Pengurus RT memang sudah mendapat informasi prihal rencana pembagian sembako. Tapi, tentang waktu dan lokasinya belum ditetapkan. Sedangkan pihak RW menyerahkan penyaluran itu kepada RT. Wuih, jadi kacau.
Pihak RT sendiri yang sudah menerima daftar nama penerima sembako, sayogianya lembaran warga berhak menerima sembako itu ditempel di Pos Hansip. Sementara di tengah keramaian ketua RT tak di tempat.
"Lagi main gaplek kalee. Atau lagi mancing," teriak seorang warga dari kejauhan.
Pak RT ini memang punya kebiasaan atau hobi berbeda dengan warganya. Kalau lagi kesepian, ya ngajak rekan-rekannya main gaplek. Kalau tak ada teman, ya pergi ke tempat pemancingan.
Lebih banyak urusi hobi ketimbang kepentingan warga. Gitu kata warganya. Tapi, biarlah urusan dia. Sayangnya, di tengah suasana genting dan menjurus kepada keributan antarwarga penerima sembako itu, sang ketua yang tengah dibutuhkan kehadirannya, malah tak nampak batang hidungnya.
Pak RW pun tak nongol. Wuih, terasa deh riuhnya.

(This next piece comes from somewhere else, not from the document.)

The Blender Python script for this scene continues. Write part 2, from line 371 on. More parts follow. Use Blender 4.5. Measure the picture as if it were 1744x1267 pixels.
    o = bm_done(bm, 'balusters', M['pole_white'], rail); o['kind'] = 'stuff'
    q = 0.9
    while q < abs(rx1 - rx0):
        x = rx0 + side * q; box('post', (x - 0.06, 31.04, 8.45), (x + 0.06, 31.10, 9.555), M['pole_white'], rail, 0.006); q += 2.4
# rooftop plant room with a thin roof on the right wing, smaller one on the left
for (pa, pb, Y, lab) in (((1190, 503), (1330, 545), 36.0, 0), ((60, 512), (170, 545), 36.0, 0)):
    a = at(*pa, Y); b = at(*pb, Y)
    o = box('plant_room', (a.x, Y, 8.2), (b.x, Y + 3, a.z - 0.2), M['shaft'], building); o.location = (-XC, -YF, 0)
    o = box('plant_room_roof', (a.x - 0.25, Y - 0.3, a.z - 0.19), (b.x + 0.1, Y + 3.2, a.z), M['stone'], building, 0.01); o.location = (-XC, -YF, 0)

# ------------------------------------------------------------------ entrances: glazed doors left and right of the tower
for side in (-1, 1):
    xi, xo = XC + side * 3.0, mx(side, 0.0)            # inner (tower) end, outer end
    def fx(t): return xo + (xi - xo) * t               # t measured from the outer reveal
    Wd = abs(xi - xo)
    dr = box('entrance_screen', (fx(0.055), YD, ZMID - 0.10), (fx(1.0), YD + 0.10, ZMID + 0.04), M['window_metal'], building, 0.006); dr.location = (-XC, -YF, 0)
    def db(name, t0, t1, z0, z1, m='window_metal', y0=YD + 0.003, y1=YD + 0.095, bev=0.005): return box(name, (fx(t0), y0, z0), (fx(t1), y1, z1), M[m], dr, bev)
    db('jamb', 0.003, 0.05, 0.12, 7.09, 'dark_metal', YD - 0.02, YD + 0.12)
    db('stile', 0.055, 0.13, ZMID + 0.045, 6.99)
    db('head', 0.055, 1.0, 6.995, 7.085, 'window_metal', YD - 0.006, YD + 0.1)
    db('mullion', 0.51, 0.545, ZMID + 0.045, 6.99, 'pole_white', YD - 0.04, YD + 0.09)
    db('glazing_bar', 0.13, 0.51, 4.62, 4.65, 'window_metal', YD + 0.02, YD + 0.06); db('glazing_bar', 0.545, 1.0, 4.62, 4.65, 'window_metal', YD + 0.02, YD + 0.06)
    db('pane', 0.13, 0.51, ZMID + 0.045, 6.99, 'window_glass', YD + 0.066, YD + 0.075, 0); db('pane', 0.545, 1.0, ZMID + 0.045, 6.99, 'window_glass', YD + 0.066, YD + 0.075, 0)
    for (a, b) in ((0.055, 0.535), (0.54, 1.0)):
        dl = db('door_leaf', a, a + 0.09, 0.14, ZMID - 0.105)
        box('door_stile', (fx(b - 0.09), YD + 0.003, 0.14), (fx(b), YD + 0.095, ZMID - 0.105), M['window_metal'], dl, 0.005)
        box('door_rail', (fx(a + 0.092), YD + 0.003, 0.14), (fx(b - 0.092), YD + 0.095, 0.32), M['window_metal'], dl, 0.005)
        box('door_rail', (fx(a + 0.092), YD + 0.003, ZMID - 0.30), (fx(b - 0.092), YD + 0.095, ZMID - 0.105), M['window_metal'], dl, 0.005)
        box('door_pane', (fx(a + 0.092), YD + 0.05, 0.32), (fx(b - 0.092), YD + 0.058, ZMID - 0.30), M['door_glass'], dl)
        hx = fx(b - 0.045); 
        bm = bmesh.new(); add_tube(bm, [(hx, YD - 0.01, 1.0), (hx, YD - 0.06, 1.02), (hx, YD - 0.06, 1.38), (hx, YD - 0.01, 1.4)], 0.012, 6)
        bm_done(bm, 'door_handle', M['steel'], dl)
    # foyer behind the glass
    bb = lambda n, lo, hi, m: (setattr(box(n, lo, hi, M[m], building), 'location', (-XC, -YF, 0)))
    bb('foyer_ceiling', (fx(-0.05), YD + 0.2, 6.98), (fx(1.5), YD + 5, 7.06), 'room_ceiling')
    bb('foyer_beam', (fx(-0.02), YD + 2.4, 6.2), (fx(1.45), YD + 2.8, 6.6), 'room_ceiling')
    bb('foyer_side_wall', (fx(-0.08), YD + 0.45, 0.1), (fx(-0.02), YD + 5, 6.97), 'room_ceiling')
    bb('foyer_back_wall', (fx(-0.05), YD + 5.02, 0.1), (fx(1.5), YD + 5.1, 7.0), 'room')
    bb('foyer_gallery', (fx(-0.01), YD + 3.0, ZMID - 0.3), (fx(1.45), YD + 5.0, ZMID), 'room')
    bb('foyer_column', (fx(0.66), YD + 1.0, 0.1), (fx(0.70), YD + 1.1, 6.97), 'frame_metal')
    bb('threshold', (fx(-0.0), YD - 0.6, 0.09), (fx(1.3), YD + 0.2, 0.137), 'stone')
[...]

Lantaran tak ada pengurus RT dan RW dalam pelaksaan pembagian sembako itu, ya terpaksa Pak Utaz ambil alih persoalannya. Namun sebelum ia bertindak, kepada seluruh warga yang berhak menerima bantuan tersebut, sang ustaz bicara dengan suara agak keras.
Katanya, ia mengambil alih persoalan itu lantaran tak ada pihak yang bertanggung jawab. Siapa yang meletakkan seluruh sembako di halaman masjid pun, sang ustaz tak tahu menahu.
"Tahu-tahu sudah ngejonggrok di situ. Â Enggak izin pula," ujar seorang sambil melengos.
Sungguh, setelah diperiksa secara seksama, selain memang bantuan tak tepat sasaran juga data yang diterima tak sesuai dengan fakta di lapangan. Bagamana mungkin orang yang sudah lama pindah dari RT setempat kemudian masih didaftarkan sebagai penerima bantuan.